▶ Dataset content

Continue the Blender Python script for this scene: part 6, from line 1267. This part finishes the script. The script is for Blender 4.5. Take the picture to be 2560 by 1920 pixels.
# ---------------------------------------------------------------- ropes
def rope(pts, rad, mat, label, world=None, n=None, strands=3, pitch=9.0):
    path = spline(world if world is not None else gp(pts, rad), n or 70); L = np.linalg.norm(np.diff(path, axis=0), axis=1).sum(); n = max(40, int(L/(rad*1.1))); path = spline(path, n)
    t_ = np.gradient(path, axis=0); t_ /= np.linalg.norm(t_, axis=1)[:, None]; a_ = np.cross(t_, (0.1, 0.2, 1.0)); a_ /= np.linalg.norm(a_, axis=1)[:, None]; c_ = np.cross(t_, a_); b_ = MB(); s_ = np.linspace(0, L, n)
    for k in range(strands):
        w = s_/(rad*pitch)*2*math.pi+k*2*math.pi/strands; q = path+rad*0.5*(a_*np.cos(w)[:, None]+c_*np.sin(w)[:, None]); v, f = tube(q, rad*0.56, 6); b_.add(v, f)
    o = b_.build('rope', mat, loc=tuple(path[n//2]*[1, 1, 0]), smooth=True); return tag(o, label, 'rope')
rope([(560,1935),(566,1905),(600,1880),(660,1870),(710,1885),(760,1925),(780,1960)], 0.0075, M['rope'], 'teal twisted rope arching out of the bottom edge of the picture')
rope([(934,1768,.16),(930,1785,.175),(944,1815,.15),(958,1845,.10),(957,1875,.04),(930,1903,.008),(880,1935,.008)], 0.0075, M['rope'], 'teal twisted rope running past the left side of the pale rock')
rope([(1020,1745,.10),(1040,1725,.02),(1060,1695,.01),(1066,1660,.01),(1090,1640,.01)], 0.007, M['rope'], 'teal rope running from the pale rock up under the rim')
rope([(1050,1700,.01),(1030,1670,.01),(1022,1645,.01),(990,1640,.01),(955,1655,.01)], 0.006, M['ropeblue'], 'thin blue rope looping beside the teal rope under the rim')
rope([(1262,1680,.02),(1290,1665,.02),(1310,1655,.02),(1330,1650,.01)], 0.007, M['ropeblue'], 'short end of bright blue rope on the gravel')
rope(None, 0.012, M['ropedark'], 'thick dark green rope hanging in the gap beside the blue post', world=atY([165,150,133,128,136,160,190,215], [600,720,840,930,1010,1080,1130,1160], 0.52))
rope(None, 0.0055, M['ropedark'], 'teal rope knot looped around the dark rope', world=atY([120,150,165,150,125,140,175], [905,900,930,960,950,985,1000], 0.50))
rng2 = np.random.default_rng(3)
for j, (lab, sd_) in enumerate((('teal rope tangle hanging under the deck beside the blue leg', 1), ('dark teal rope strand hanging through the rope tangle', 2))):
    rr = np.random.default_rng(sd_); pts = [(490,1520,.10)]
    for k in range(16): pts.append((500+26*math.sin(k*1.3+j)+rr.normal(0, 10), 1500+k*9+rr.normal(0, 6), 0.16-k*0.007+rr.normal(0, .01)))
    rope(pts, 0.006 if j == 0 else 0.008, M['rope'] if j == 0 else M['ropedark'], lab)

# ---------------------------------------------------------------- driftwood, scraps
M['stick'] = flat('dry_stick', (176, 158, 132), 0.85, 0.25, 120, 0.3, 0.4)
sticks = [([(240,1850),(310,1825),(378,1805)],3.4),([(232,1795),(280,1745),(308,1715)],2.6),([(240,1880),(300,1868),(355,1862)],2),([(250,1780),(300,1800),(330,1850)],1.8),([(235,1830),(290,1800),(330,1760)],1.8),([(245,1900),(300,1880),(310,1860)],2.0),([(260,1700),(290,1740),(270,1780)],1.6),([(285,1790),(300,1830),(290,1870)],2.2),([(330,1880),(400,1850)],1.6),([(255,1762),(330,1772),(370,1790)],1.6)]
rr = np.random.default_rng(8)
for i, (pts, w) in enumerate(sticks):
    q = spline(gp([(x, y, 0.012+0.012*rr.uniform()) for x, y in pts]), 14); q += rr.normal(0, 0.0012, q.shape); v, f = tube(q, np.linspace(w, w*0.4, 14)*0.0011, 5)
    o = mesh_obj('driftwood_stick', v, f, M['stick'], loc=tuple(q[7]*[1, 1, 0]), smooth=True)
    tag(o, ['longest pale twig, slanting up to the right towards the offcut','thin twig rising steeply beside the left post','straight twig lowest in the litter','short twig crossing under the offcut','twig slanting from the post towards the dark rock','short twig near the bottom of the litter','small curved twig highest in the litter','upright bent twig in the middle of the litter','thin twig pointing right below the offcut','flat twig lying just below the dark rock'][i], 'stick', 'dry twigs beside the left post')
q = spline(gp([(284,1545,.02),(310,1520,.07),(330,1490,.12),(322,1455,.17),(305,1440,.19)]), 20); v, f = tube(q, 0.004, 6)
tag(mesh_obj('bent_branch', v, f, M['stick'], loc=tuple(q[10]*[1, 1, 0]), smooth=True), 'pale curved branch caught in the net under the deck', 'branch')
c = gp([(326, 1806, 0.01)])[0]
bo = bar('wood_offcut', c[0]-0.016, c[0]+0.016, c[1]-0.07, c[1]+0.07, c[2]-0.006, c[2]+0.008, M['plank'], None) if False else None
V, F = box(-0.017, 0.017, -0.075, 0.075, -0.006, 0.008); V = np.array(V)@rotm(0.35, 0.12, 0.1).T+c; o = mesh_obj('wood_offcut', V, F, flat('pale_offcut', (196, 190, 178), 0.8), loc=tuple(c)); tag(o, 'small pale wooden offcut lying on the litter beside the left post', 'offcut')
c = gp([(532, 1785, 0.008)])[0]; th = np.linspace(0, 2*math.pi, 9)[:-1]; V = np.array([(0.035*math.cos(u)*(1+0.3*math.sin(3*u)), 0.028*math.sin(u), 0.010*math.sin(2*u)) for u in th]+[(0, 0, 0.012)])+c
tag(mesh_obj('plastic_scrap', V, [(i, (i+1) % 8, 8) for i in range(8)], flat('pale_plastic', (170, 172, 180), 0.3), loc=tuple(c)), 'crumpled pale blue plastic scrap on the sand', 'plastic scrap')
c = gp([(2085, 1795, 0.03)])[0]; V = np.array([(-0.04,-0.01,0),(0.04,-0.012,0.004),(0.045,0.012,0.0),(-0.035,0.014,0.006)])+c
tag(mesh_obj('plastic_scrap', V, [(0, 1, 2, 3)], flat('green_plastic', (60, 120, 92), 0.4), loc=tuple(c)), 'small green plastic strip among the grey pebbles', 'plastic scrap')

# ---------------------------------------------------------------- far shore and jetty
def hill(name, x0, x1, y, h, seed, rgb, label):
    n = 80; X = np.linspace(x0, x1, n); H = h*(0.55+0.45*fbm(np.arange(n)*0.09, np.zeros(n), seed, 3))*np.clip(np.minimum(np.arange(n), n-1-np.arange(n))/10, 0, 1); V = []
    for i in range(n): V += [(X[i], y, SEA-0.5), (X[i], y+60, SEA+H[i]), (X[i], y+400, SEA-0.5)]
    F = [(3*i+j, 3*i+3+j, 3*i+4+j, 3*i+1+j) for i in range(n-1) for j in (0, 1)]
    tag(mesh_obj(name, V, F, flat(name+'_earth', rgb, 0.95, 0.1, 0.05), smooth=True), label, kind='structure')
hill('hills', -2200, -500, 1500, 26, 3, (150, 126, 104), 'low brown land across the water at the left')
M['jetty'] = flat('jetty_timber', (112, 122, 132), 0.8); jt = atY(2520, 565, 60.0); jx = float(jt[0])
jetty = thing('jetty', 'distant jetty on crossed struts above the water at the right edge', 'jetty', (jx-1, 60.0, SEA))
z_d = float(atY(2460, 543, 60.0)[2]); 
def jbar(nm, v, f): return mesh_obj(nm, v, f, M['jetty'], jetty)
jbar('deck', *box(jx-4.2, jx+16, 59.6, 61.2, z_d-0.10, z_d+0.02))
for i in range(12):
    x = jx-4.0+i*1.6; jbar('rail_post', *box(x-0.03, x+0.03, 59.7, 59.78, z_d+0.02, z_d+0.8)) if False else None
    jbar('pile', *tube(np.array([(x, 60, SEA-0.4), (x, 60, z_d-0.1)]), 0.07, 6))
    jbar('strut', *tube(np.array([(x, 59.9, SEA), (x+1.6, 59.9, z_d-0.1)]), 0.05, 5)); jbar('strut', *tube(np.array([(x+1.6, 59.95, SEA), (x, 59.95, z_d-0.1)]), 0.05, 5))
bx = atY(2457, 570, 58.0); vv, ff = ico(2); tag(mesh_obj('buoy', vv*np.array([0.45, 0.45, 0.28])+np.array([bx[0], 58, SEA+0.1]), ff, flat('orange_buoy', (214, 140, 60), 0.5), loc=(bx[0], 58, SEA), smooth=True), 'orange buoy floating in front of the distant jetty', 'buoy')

▶ Work instructions
Copy each line above where the string "picture" occurs.

▶ Written answer
Continue the Blender Python script for this scene: part 6, from line 1267. This part finishes the script. The script is for Blender 4.5. Take the picture to be 2560 by 1920 pixels.
rope([(560,1935),(566,1905),(600,1880),(660,1870),(710,1885),(760,1925),(780,1960)], 0.0075, M['rope'], 'teal twisted rope arching out of the bottom edge of the picture')